Zagatta: Welche Rolle könnte Deutschland dabei spielen? Deutschland muss ja aus historischen Gründen gewissermaßen Rücksicht nehmen auf Israel.
Möllemann: Ja. Vor allen Dingen muss es sich dafür einsetzen, dass die Israelis in Frieden leben können. Das können sie im Moment ja nicht. Es ist ja einfach unredlich so zu tun, als würden wir mit der Unterstützung der Politik von Premier Sharon den Israelis helfen. Das Gegenteil ist ja der Fall. Also muss Deutschland seine Gesprächskontakte natürlich bilateral nutzen. Bewegen tut Deutschland aber nur etwas als integraler Bestandteil der Europäischen Union. Deswegen muss es ein solches Votum Europas geben. Es gibt übrigens eine ganze Reihe europäischer Staaten, die auf diesem Wege sind, und Deutschland sollte die nicht bremsen, weil es hilft ja niemandem mit der Fortsetzung der Unterstützung für die falsche Politik Sharons.

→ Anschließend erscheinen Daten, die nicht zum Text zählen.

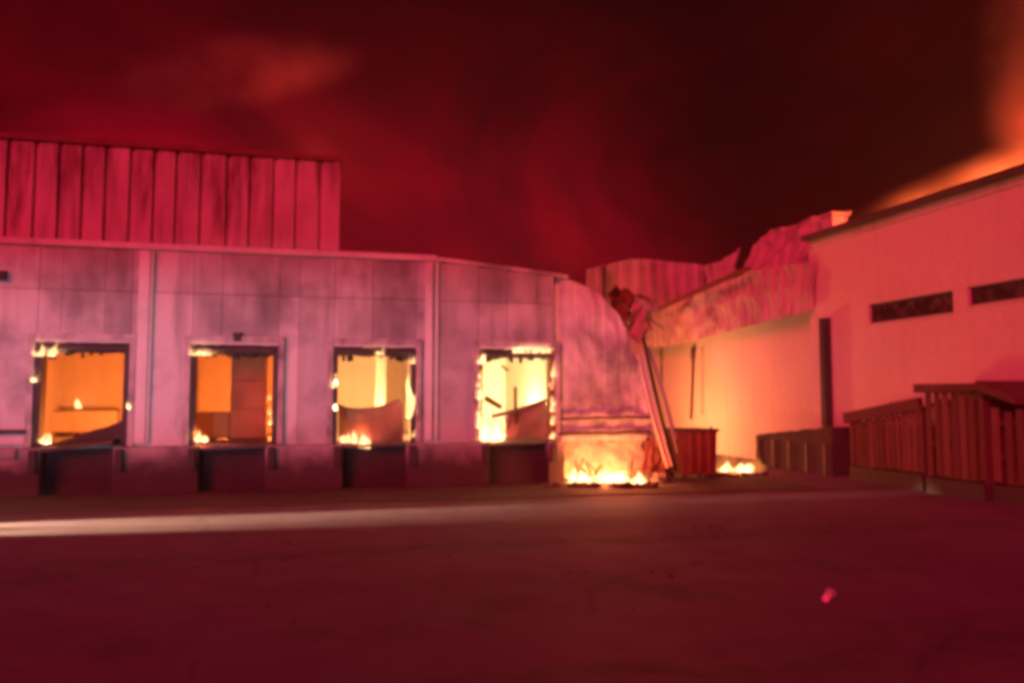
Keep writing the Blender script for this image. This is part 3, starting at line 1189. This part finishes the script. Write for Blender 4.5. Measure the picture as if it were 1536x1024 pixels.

Zagatta: Die EU hat bisher gesagt, sie will gar keine neue Initiative starten, weil das in dieser Situation fast aussichtslos sei. Ist da nicht auch irgend etwas dran? Kann man in dieser verfahrenen Situation in Israel, in den Palästinensergebieten im Moment überhaupt etwas bewegen mit solchen Forderungen, mit solchen Resolutionen?
Möllemann: In den letzten drei Monaten hat die Europäische Union nichts getan, außer eben irgendwelchen lapidaren Bekundungen, man wünsche sich Frieden. Die Lage hat sich dramatisch entwickelt und die Frage ist, ob Zuwarten eine seriöse, ernst zu nehmende Antwort sein kann. Die Antwort - das ist ja eine rhetorische Frage - kann ja nur nein lauten. Deswegen wer den Frieden wieder herstellen will und ihn dauerhaft sichern will, muss jetzt eine Perspektive bieten. Die hat der Sicherheitsrat der Vereinten Nationen formuliert. Die deckt sich ja auch mit der saudischen Friedensinitiative. Aber sie zur Wirklichkeit zu bringen, da braucht es mehr als einen Emissär zu schicken. Da braucht es tatsächlich nachhaltigen Druck. Das klingt nicht schön, aber die Alternative ist nicht nur nicht schön; sie ist furchtbar. Deswegen ist jetzt kühler Kopf und entschlossenes Handeln, aber auch eiserner Wille zu entschlossenem Handeln, der sichtbar wird, notwendig.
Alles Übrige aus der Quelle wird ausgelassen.